_Work instructions_
Reproduce each of the lines word for word.
********
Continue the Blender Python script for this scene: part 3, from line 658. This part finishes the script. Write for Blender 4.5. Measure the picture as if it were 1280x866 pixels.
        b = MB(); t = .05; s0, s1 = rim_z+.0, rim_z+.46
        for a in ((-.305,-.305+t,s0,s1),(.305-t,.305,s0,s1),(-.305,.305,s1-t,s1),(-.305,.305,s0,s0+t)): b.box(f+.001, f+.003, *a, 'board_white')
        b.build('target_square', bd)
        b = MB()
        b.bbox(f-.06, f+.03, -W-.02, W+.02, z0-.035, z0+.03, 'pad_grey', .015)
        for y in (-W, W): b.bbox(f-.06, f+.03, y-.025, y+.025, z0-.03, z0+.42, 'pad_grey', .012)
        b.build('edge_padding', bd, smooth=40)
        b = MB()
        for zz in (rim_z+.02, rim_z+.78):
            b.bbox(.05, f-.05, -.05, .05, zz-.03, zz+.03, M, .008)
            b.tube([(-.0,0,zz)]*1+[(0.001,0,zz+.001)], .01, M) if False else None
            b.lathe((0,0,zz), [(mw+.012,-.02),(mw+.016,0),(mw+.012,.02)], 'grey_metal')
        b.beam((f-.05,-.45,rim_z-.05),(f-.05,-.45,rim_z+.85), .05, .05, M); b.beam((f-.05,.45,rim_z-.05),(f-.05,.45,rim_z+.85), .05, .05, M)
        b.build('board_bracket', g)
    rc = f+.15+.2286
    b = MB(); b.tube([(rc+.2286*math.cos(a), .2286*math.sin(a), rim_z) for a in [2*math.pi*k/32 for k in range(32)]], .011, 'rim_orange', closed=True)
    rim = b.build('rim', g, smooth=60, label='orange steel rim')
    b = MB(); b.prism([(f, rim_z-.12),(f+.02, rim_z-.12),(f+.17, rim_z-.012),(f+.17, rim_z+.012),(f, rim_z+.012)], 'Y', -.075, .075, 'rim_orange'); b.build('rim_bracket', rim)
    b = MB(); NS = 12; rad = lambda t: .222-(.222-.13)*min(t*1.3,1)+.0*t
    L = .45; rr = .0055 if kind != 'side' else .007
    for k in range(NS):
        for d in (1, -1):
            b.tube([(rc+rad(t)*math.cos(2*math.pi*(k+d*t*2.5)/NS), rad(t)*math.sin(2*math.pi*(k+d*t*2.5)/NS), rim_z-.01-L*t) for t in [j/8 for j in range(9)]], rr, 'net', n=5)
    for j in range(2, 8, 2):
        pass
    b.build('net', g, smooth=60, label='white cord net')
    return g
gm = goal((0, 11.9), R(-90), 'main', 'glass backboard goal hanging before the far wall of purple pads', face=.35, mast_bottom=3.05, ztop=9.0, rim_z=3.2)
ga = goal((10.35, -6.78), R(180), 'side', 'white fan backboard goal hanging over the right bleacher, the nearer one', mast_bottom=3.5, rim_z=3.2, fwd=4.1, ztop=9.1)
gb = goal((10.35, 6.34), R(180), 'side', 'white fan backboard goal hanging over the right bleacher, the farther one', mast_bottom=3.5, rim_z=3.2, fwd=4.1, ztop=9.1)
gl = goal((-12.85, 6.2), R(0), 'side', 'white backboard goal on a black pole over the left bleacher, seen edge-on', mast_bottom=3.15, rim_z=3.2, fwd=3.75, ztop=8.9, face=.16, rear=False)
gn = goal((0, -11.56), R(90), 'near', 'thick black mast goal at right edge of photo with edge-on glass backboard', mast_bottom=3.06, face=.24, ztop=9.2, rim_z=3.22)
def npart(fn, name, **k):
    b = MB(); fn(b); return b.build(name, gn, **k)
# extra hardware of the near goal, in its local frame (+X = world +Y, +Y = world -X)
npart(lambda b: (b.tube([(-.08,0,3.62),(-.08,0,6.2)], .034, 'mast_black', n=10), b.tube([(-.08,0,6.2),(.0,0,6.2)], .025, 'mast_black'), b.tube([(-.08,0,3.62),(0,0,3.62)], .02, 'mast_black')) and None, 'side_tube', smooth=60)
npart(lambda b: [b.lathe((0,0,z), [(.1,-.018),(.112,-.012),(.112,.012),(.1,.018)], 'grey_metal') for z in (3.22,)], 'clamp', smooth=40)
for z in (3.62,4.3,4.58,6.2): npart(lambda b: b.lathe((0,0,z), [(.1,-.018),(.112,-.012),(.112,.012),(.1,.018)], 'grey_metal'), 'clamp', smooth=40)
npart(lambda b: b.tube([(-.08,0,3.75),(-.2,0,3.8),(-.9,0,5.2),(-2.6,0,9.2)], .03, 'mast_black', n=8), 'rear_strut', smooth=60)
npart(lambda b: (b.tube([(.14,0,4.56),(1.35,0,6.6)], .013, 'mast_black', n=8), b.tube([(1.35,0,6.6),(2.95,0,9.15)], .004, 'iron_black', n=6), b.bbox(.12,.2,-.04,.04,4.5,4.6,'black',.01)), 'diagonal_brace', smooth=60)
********
_Response_
Continue the Blender Python script for this scene: part 3, from line 658. This part finishes the script. Write for Blender 4.5. Measure the picture as if it were 1280x866 pixels.
        b = MB(); t = .05; s0, s1 = rim_z+.0, rim_z+.46
        for a in ((-.305,-.305+t,s0,s1),(.305-t,.305,s0,s1),(-.305,.305,s1-t,s1),(-.305,.305,s0,s0+t)): b.box(f+.001, f+.003, *a, 'board_white')
        b.build('target_square', bd)
        b = MB()
        b.bbox(f-.06, f+.03, -W-.02, W+.02, z0-.035, z0+.03, 'pad_grey', .015)
        for y in (-W, W): b.bbox(f-.06, f+.03, y-.025, y+.025, z0-.03, z0+.42, 'pad_grey', .012)
        b.build('edge_padding', bd, smooth=40)
        b = MB()
        for zz in (rim_z+.02, rim_z+.78):
            b.bbox(.05, f-.05, -.05, .05, zz-.03, zz+.03, M, .008)
            b.tube([(-.0,0,zz)]*1+[(0.001,0,zz+.001)], .01, M) if False else None
            b.lathe((0,0,zz), [(mw+.012,-.02),(mw+.016,0),(mw+.012,.02)], 'grey_metal')
        b.beam((f-.05,-.45,rim_z-.05),(f-.05,-.45,rim_z+.85), .05, .05, M); b.beam((f-.05,.45,rim_z-.05),(f-.05,.45,rim_z+.85), .05, .05, M)
        b.build('board_bracket', g)
    rc = f+.15+.2286
    b = MB(); b.tube([(rc+.2286*math.cos(a), .2286*math.sin(a), rim_z) for a in [2*math.pi*k/32 for k in range(32)]], .011, 'rim_orange', closed=True)
    rim = b.build('rim', g, smooth=60, label='orange steel rim')
    b = MB(); b.prism([(f, rim_z-.12),(f+.02, rim_z-.12),(f+.17, rim_z-.012),(f+.17, rim_z+.012),(f, rim_z+.012)], 'Y', -.075, .075, 'rim_orange'); b.build('rim_bracket', rim)
    b = MB(); NS = 12; rad = lambda t: .222-(.222-.13)*min(t*1.3,1)+.0*t
    L = .45; rr = .0055 if kind != 'side' else .007
    for k in range(NS):
        for d in (1, -1):
            b.tube([(rc+rad(t)*math.cos(2*math.pi*(k+d*t*2.5)/NS), rad(t)*math.sin(2*math.pi*(k+d*t*2.5)/NS), rim_z-.01-L*t) for t in [j/8 for j in range(9)]], rr, 'net', n=5)
    for j in range(2, 8, 2):
        pass
    b.build('net', g, smooth=60, label='white cord net')
    return g
gm = goal((0, 11.9), R(-90), 'main', 'glass backboard goal hanging before the far wall of purple pads', face=.35, mast_bottom=3.05, ztop=9.0, rim_z=3.2)
ga = goal((10.35, -6.78), R(180), 'side', 'white fan backboard goal hanging over the right bleacher, the nearer one', mast_bottom=3.5, rim_z=3.2, fwd=4.1, ztop=9.1)
gb = goal((10.35, 6.34), R(180), 'side', 'white fan backboard goal hanging over the right bleacher, the farther one', mast_bottom=3.5, rim_z=3.2, fwd=4.1, ztop=9.1)
gl = goal((-12.85, 6.2), R(0), 'side', 'white backboard goal on a black pole over the left bleacher, seen edge-on', mast_bottom=3.15, rim_z=3.2, fwd=3.75, ztop=8.9, face=.16, rear=False)
gn = goal((0, -11.56), R(90), 'near', 'thick black mast goal at right edge of photo with edge-on glass backboard', mast_bottom=3.06, face=.24, ztop=9.2, rim_z=3.22)
def npart(fn, name, **k):
    b = MB(); fn(b); return b.build(name, gn, **k)
# extra hardware of the near goal, in its local frame (+X = world +Y, +Y = world -X)
npart(lambda b: (b.tube([(-.08,0,3.62),(-.08,0,6.2)], .034, 'mast_black', n=10), b.tube([(-.08,0,6.2),(.0,0,6.2)], .025, 'mast_black'), b.tube([(-.08,0,3.62),(0,0,3.62)], .02, 'mast_black')) and None, 'side_tube', smooth=60)
npart(lambda b: [b.lathe((0,0,z), [(.1,-.018),(.112,-.012),(.112,.012),(.1,.018)], 'grey_metal') for z in (3.22,)], 'clamp', smooth=40)
for z in (3.62,4.3,4.58,6.2): npart(lambda b: b.lathe((0,0,z), [(.1,-.018),(.112,-.012),(.112,.012),(.1,.018)], 'grey_metal'), 'clamp', smooth=40)
npart(lambda b: b.tube([(-.08,0,3.75),(-.2,0,3.8),(-.9,0,5.2),(-2.6,0,9.2)], .03, 'mast_black', n=8), 'rear_strut', smooth=60)
npart(lambda b: (b.tube([(.14,0,4.56),(1.35,0,6.6)], .013, 'mast_black', n=8), b.tube([(1.35,0,6.6),(2.95,0,9.15)], .004, 'iron_black', n=6), b.bbox(.12,.2,-.04,.04,4.5,4.6,'black',.01)), 'diagonal_brace', smooth=60)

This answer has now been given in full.